The First Rule of Policing is alive and well. Cass, on the other hand, is dead. That it was all due to the cops’ incompetence and needless violence changed nothing.
I want to shake my head, and say “unbelieveable”.
But, I can’t. I keep reading about stories like these, where the only thing of import seems to be the life of the police officer.
Is it just my faulty memory, or was there a time when the police were the shields for the civilians they protected, instead of their executioners?
Sheriff Andy called. He said Mayberry is closed.
The court is telling the public that if you see a person with a gun, drop any weapon you have, and do exactly as they say because that person “might” be a cop. If that person is not a cop, and you end up getting shot by some common criminal instead, well that’s just too bad. Because if that person had been a cop, and you didn’t immediately surrender upon first sight, the cop “will” shoot you.
I know this is a legal blog aimed toward lawyers. As a non-lawyer I greatly appreciate the work you put in and I try and wrap my tiny mind around the points being expressed and discussed herein. When I tell friends of some of the legal rulings you discuss they are in disbelief in that the courts and judges could have made such decisions based upon what my friends think they know about the law and the Constitution.

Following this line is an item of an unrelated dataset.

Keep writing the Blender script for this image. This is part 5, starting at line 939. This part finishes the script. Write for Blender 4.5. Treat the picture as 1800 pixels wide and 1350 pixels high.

I know you are fighting the good fight and the people on the street need to help. The people need to elect politicians who can make real changes in the law. Or at least in the way it is interpreted by the courts. If not, I don’t know where this all ends. Probably in a nation of the government, by the government, for the government. The public’s only roll will be to provide tax money and be completely submissive to anyone they meet (because that person could be from the government).
Glad it helps.
snap! ****
Clear the aggregation! ! !
Jump and park!
You almost want to say something…..
If you are not ready?
Let this be a lesson to the police: all the lying in their initial affidavit about how they nicely and properly identified themselves was completely superfluous. Coulda gotten a doughnut instead of writing that fiction.